------ Recorded data

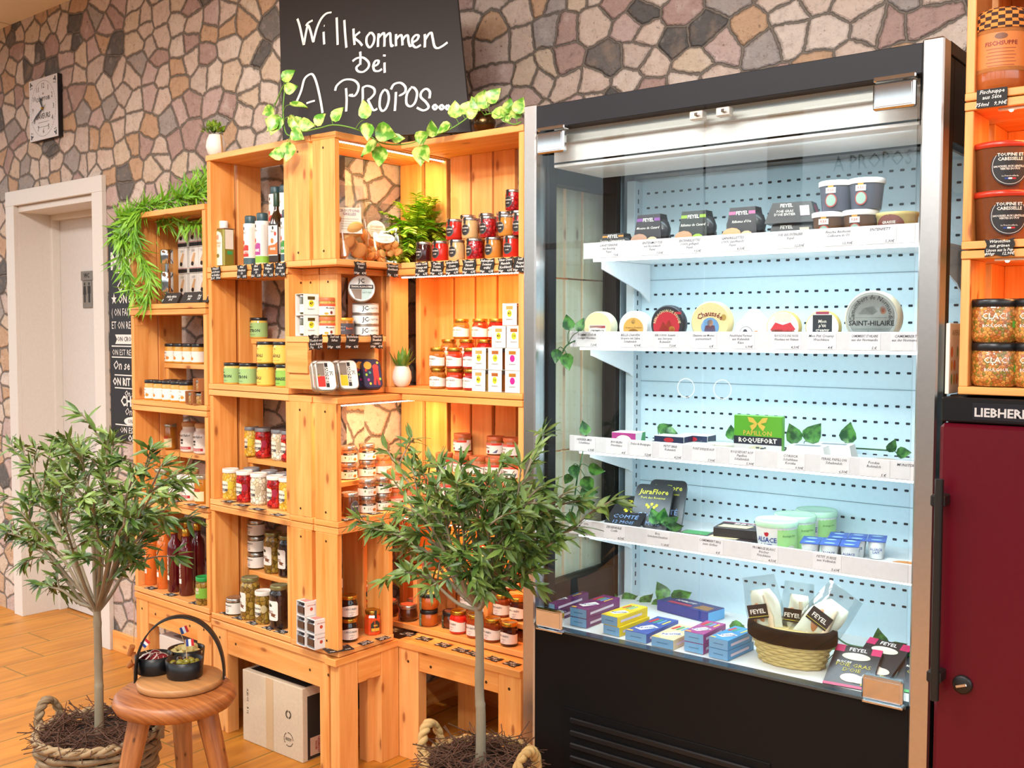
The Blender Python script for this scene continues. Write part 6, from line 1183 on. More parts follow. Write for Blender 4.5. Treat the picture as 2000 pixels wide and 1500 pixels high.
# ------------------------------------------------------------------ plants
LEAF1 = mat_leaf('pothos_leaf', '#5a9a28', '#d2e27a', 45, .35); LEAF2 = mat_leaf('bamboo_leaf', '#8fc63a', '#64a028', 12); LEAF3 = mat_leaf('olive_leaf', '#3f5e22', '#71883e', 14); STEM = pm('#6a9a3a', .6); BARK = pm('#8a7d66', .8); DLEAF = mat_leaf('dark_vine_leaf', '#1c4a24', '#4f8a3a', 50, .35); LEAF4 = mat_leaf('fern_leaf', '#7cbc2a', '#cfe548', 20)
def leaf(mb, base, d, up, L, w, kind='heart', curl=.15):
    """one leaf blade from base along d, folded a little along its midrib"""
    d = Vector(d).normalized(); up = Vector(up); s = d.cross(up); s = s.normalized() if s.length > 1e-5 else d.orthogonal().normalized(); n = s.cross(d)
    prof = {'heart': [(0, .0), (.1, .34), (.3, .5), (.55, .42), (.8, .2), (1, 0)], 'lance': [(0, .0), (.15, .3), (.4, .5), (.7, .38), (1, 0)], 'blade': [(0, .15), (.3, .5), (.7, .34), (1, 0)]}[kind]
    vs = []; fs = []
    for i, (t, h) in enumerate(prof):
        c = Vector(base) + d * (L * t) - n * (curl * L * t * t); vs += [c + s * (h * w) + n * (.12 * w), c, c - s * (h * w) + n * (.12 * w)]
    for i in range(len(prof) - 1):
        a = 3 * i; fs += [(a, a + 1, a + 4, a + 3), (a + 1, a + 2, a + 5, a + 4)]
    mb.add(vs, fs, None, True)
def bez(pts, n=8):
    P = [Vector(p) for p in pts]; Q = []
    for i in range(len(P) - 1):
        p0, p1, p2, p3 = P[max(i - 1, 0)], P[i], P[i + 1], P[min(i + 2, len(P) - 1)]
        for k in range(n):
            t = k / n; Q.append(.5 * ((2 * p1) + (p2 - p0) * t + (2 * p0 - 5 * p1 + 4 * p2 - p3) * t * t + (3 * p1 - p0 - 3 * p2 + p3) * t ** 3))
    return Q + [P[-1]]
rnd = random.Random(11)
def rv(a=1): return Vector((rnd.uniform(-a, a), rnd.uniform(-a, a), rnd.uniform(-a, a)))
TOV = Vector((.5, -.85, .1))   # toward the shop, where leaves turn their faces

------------

What needs to be done:
Copy the material exactly. Do not include the pictures.

The output:
The Blender Python script for this scene continues. Write part 6, from line 1183 on. More parts follow. Write for Blender 4.5. Treat the picture as 2000 pixels wide and 1500 pixels high.
# ------------------------------------------------------------------ plants
LEAF1 = mat_leaf('pothos_leaf', '#5a9a28', '#d2e27a', 45, .35); LEAF2 = mat_leaf('bamboo_leaf', '#8fc63a', '#64a028', 12); LEAF3 = mat_leaf('olive_leaf', '#3f5e22', '#71883e', 14); STEM = pm('#6a9a3a', .6); BARK = pm('#8a7d66', .8); DLEAF = mat_leaf('dark_vine_leaf', '#1c4a24', '#4f8a3a', 50, .35); LEAF4 = mat_leaf('fern_leaf', '#7cbc2a', '#cfe548', 20)
def leaf(mb, base, d, up, L, w, kind='heart', curl=.15):
    """one leaf blade from base along d, folded a little along its midrib"""
    d = Vector(d).normalized(); up = Vector(up); s = d.cross(up); s = s.normalized() if s.length > 1e-5 else d.orthogonal().normalized(); n = s.cross(d)
    prof = {'heart': [(0, .0), (.1, .34), (.3, .5), (.55, .42), (.8, .2), (1, 0)], 'lance': [(0, .0), (.15, .3), (.4, .5), (.7, .38), (1, 0)], 'blade': [(0, .15), (.3, .5), (.7, .34), (1, 0)]}[kind]
    vs = []; fs = []
    for i, (t, h) in enumerate(prof):
        c = Vector(base) + d * (L * t) - n * (curl * L * t * t); vs += [c + s * (h * w) + n * (.12 * w), c, c - s * (h * w) + n * (.12 * w)]
    for i in range(len(prof) - 1):
        a = 3 * i; fs += [(a, a + 1, a + 4, a + 3), (a + 1, a + 2, a + 5, a + 4)]
    mb.add(vs, fs, None, True)
def bez(pts, n=8):
    P = [Vector(p) for p in pts]; Q = []
    for i in range(len(P) - 1):
        p0, p1, p2, p3 = P[max(i - 1, 0)], P[i], P[i + 1], P[min(i + 2, len(P) - 1)]
        for k in range(n):
            t = k / n; Q.append(.5 * ((2 * p1) + (p2 - p0) * t + (2 * p0 - 5 * p1 + 4 * p2 - p3) * t * t + (3 * p1 - p0 - 3 * p2 + p3) * t ** 3))
    return Q + [P[-1]]
rnd = random.Random(11)
def rv(a=1): return Vector((rnd.uniform(-a, a), rnd.uniform(-a, a), rnd.uniform(-a, a)))
TOV = Vector((.5, -.85, .1))   # toward the shop, where leaves turn their faces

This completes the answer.